Rucksack shaken out and loaded with a dented Boy Scout canteen, a few snacks and a pair of antique binoculars our expedition hit the sidewalk. The first leg of our journey took us through the familiar neighborhood landscape, up past the pizza parlor and laundromat where we’d often empty our pockets of quarters spent on video games. The open space was just past the small adjacent apartment complex and as the hill steepened our mission began in earnest. At the time my ecological eyes were underdeveloped. The open terrain was merely the setting, the rocky ground with sporadic ground hugging plants that desiccate in the summer sun, the evenly spaced sagebrush twisting our course with weaving gaps, scratching our bare knees and shins as we’d shimmy through. That same soil became boot-caking clay for days after a winter soaking or snowmelt saturation, but on this early summer day the ground was dusty dry and route finding as simple a lifting your gaze to the destination ahead.

I think that it’s probable that some of my companions were glad for getting out and expanding our boundaries but perhaps unimpressed with the rewards of our efforts. No strongbox of Comstock silver was uncovered and it was certainly a good thing that we didn’t trip over any of the rattlesnakes that undoubtedly inhabit the mountain. However, my sense of the possibilities was galvanized. I still find that when I set out on any walk, an urban meander, a forest hike or particularly when I find myself cross-country in the open desert, a part of my mind is triggered by subliminal expectations of hidden riches that will reveal themselves if I keep my senses sharp.

This is still the neighborhood my family calls home.

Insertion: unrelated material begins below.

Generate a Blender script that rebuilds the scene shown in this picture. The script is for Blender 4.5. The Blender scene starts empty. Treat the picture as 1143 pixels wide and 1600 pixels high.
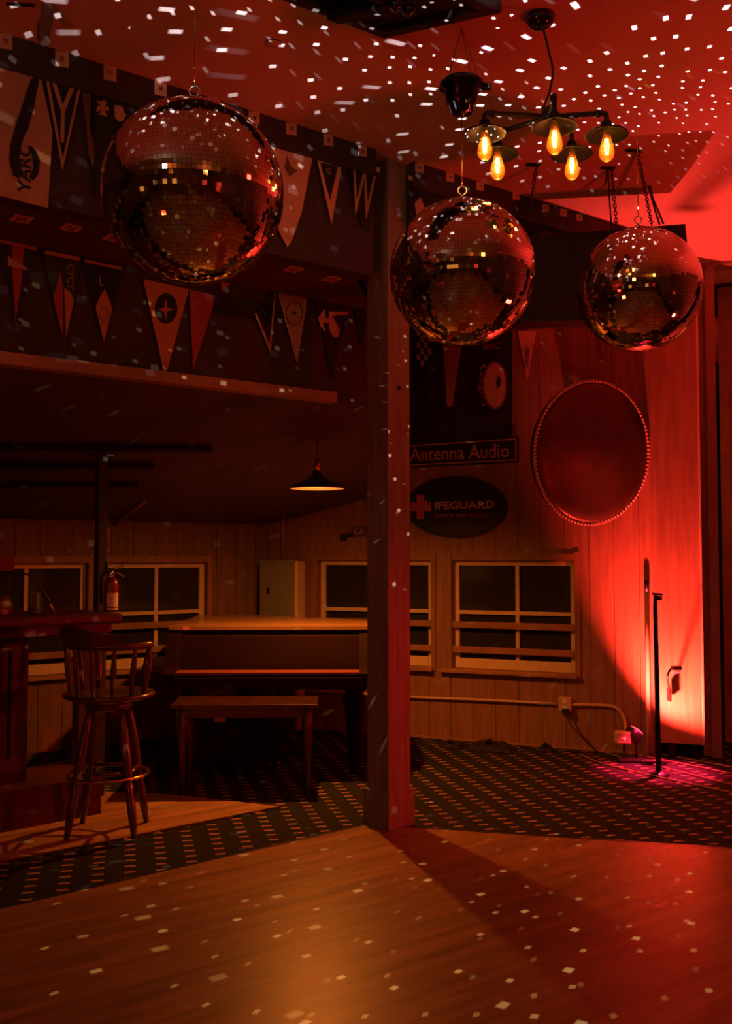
import bpy, bmesh, math, random
from mathutils import Vector, Matrix
random.seed(7)
PI = math.pi
sc = bpy.context.scene
C = sc.collection

# ---------------------------------------------------------------- camera
F, PITCH = 1500.0, math.atan(70/1500)
cam = bpy.data.cameras.new('camera'); camo = bpy.data.objects.new('camera', cam); C.objects.link(camo)
camo.location = (0, 0, 1.5); camo.rotation_euler = (PI/2+PITCH, 0, 0)
cam.sensor_fit = 'HORIZONTAL'; cam.sensor_width = 36; cam.lens = 36*F/1143
cam.clip_start = .05; cam.clip_end = 100
sc.camera = camo
# ---------------------------------------------------------------- world and exposure
w = bpy.data.worlds.new('night'); sc.world = w; w.use_nodes = True
w.node_tree.nodes['Background'].inputs[0].default_value = (.012, .005, .003, 1)
w.node_tree.nodes['Background'].inputs[1].default_value = .15
sc.view_settings.view_transform = 'Standard'; sc.view_settings.look = 'None'
sc.view_settings.gamma = 1; sc.view_settings.use_curve_mapping = False
sc.view_settings.exposure = -.15
sc.cycles.caustics_reflective = False; sc.cycles.caustics_refractive = False
CEIL = 3.75
# ---------------------------------------------------------------- lights of the room, added fills
def light(name, kind, loc, col, power, aim=None, radius=.03, angle=None, blend=.5, size=None):
    l = bpy.data.lights.new(name, kind); l.color = col; l.energy = power
    if kind in ('POINT', 'SPOT'): l.shadow_soft_size = radius
    if kind == 'SPOT': l.spot_size = math.radians(angle or 60); l.spot_blend = blend
    if kind == 'AREA': l.shape = 'DISK'; l.size = size
    o = bpy.data.objects.new(name, l); C.objects.link(o); o.location = loc
    if aim is not None: o.rotation_euler = (Vector(aim)-Vector(loc)).to_track_quat('-Z', 'Y').to_euler()
    return o
WARM = (1, .23, .022); RED = (1, .03, .012); PINK = (1, .02, .08)
# red uplight on the floor at the foot of the back wall, washing wall, panel and ceiling
light('red_uplight', 'SPOT', (1.99, 6.90, .24), (1, .052, .040), 760, (2.85, 7.02, 1.40), .03, 124, .65)
# red fills added at the right, out of frame, for floor, ceiling and post
light('red_fill_high', 'SPOT', (2.7, 2.4, 3.55), (1, .02, .01), 80, (.6, 4.2, 0), .12, 110, 1)
light('red_fill_ceiling', 'SPOT', (3.6, 4.2, .9), (1, .015, .01), 190, (1.7, 5.2, 3.75), .15, 96, 1)
light('red_fill_post', 'SPOT', (3.4, 4.3, 1.0), (1, .015, .015), 200, (.1, 5.25, .55), .08, 42, 1)
# fills added out of frame: red at the left, warm behind the camera
light('red_fill_left', 'SPOT', (-2.2, 1.0, .5), (1, .045, .012), 75, (-.6, 3.8, 3.75), .15, 120, 1)
light('warm_room_fill', 'POINT', (-2.2, -2.8, 3.2), (1, .24, .045), 17, None, .12)
light('amber_room_fill', 'POINT', (1.6, -1.6, 3.2), (1, .24, .045), 22, None, .12)

# ---------------------------------------------------------------- geometry helpers
def ray(px, py):
    v = Vector(((px-571.5)/F, 1.0, -(py-800)/F))
    c, s = math.cos(PITCH), math.sin(PITCH)
    return Vector((v.x, v.y*c - v.z*s, v.y*s + v.z*c))
EYE = Vector((0, 0, 1.5))
def atd(px, py, d):
    r = ray(px, py); return EYE + r*(d/r.y)
def flo(px, py, z=0):
    r = ray(px, py); return EYE + r*((z-1.5)/r.z)
class Plane:
    """vertical wall plane through (x, y) running along dir; frame X along it, Y away from the camera side, Z up"""
    def __init__(s, x, y, dx, dy):
        s.o = Vector((x, y, 0)); s.u = Vector((dx, dy, 0)).normalized(); s.n = Vector((-s.u.y, s.u.x, 0))
    def hit(s, px, py, out=0.0):
        r = ray(px, py); o = s.o - s.n*out
        return EYE + r*((o-EYE).dot(s.n)/r.dot(s.n))
    def frame(s, p):
        return Matrix(((s.u.x, s.n.x, 0, p.x), (s.u.y, s.n.y, 0, p.y), (0, 0, 1, p.z), (0, 0, 0, 1)))
    def pt(s, t, back=0, z=0):
        p = s.o + s.u*t + s.n*back; return Vector((p.x, p.y, z))
    def t(s, px, py=870):
        return (s.hit(px, py)-s.o).dot(s.u)
PB = Plane(-1.55, 4.07, 1.365, 1)           # bulkhead over the dance floor edge
P2 = Plane(-1.778, 4.67, 1.365, 1)          # lower header wall, set back behind the soffit
WA = Plane(-1.765, 8.0, 1.365, 1)           # low alcove wall with windows
WB = Plane(.37, 8.12, 2.31, -1)             # back wall with windows and signs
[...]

After all the further wanderings of my life it’s a place I come back to wander. It is still a short five-minute bike ride from my mother’s house to the trailhead. The hillside, so exotic and undeveloped when I was a young boy is public land and access point to an invaluable reservoir of larger pubic space beyond, desired by so many and increasingly valuable to the inhabitants of a growing city that has extended itself to this very edge.

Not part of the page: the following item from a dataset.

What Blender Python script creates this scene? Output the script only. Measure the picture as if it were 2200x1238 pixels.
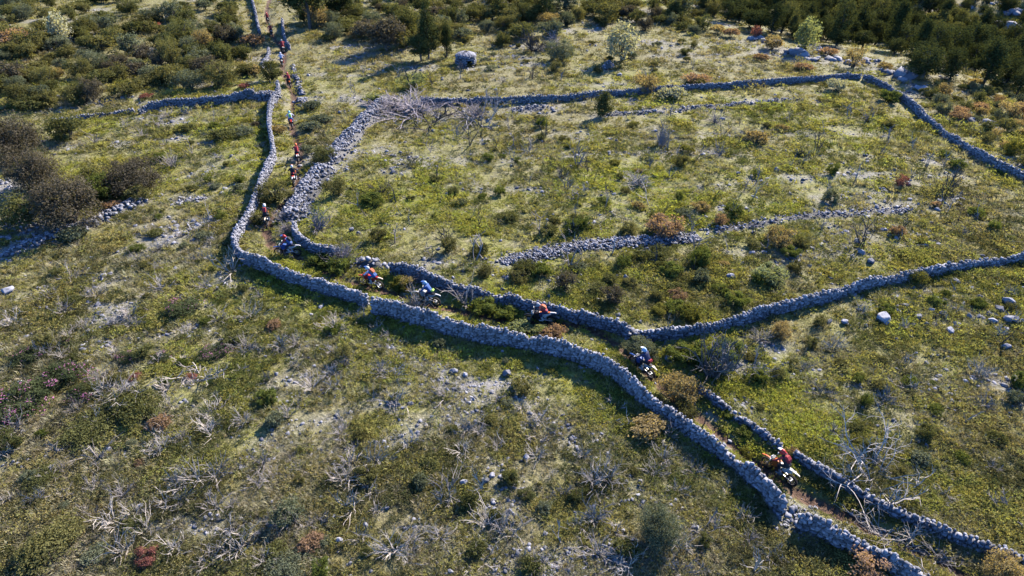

The increased sharpness of my ecological vision sees how in the intervening years things have changed. There is a wonderful network of trails, clearly showing the commitment of local volunteers engaged with the Forest Service that manages the land. Fair space is given to different users; mountain bikes, hikers, dog walkers and OHVs. The ad-hoc routes of old jeep roads and rocky ravines is no longer the only way to explore these hills. Another recent change that has caught my eye is a near uniform carpet a yellow that doesn’t match the mental picture ingrained into my imagination during my formative years. A fast growing grass inadvertently introduced to the Intermountain West has firmly established itself. The formula is simple; cheatgrass (Bromus tectorum) a plant from Eurasia is an annual, resprouting each year and growing quickly, smothering the more reserved locals. Being highly flammable and fond of burning, fire wipes out the established shrubs like rabbitbrush and big sage. Fire frequency has increased substantially and the natives don’t have the opportunity to come back easily when the cheatgrass returns first. This yellow carpet is what I encounter where was once a sporadic ground cover of subtle but interesting herbs and the maze of sagebrush that has largely vanished, remnants in areas not recently burned. This story is playing out throughout the Great Basin and beyond and the ecological consequences are heartbreaking. Habitat for threatened species like the greater sage grouse is diminishing and the overwhelming newcomer contributes precious little back to the ecosystem relative to the native plant community. Not even the rangy cattle raised in the region can eat the plant and many ranchers share the concern about its proliferation. The seminal conservationist Aldo Leopold said, “One of the consequences of an ecological education is that one lives in a world of wounds”. My blissfully ignorant adolescent self couldn’t see the havoc caused by our foibles, our carelessness or our greed the way I have no choice but to see it now.  However I would never trade the beauty that my engagements with nature and ecological stories have shown me, although I occasionally envy the willfully ignorant.

          Artemisia tridentata, commonly referred to as big sagebrush or my preferred Great Basin sagebrush is the fitting choice as Nevada’s state flower. Many of the one thousand wide valleys of the Great Basin were filled with inland seas 12,000 years ago. Now many of them have waves of the softest green leaves, evenly spaced sage stretching beyond the curvature of the globe. Don’t expect a dramatic showy inflorescence. Like much about the desert there is some subtlety that demands our attention, the clusters of small yellow flowers stretch upwards in the late summer enough to shift the tone of a whole basin to those with sensitive eyes. What is not subtle is the smell of the volatile leaves combined with the floral aroma when a September thunderstorm sweeps the Nevada rangeland stirring the countryside. Each season as cheatgrass fire cycle is creeping across the landscape we will have less of this joyous experience and fewer of the delicate flowers. A fire maybe twice in a century was once typical, more than twice a decade is common now. The loss of a billion plants might be a gross understatement. Each of those innumerable plants that remain may produce a million tiny black seeds. Mostly borne on the wind they may not be long lived, succumbing to the frequent fires or struggling to compete when they do sprout. Nature provides infinite opportunities for redemption. I can hope the land holds the memories of my favorite plants encapsulated in the seedbank.

Meditative riches or quirky ecological surprises are the expected and welcomed reward of my rambles. This afternoon I took advantage of the mild January we’re experiencing to go for a mountain bike ride, the winter mud and clay that would encrust my tires tamped down by dry air and unseasonably sunny skies. My mind predictably wandered to hidden treasures stimulated by glimpses of 100 year old mine shafts and adits clustered around ridges of andesite. Mysterious lodes were removed the forgotten value and content possibly to be rediscovered by digging into the archives of the University Nevada Reno, Mackey School of Mines. The trail traversing the modest tailings piles produced my mule power and individual sweat reflecting long forgotten desires. However the land does hold a buried treasure far beyond my 12-year-old imagination. Countless seeds representing the vegetative history of the land are stored beneath the surface hoping for the opportunity the return.